Who is the original Human Torch?

Jim Hammond, an android created by Professor Phineas Horton. Contact with oxygen sets him on fire. The character is unrelated to Johnny Storm, who is the Silver Age Human Torch from Fantastic Four #1 (1961). Stan Lee revived the Torch name for Johnny Storm as a Timely-era callback; the two characters share a hero name and nothing else. The Hammond Torch is one of the three banner Timely characters of the Golden Age along with Sub-Mariner and Captain America.

Is Marvel Comics #1 valuable?

Yes, top-tier. It is one of the highest-value Golden Age comics in the market. CGC 9.0 and above is genuinely rare; 9.4 is in single-digit census numbers. Mid-grade copies (CGC 5.0 to 7.0) trade in the six figures; 9.0 and above reaches the seven figures. The book is foundational to Marvel's existence as a publisher, which gives it an outsized market position relative to even the Silver Age first-appearance keys.

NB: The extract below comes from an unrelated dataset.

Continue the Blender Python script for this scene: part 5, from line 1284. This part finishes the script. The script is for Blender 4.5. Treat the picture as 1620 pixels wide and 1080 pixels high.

Did the original Human Torch die?

Several times across his publication history. The Golden Age Timely line ended without a definitive death. Roy Thomas's 1970s Invaders run treated him as alive in the WWII era. The 1966 Lee-Kirby Fantastic Four Annual #4 framed him as having been buried in a desert and reactivated. Subsequent Marvel storylines have brought him back, killed him, brought him back. The Hammond Torch's modern continuity status is more flexible than most Marvel characters because of the gap between Golden Age and Silver Age publication.

Who created the Human Torch?

Carl Burgos created Jim Hammond solo. Burgos was a young Timely staffer who wrote, pencilled, and inked the first Human Torch story. Burgos's design (the flaming silhouette, the angular flame patterns, the Wonderman-style superhero pose) became one of the templates for visual fire in superhero comics. Most flame-based heroes since (Johnny Storm, Firestar, others) draw on Burgos's original design language.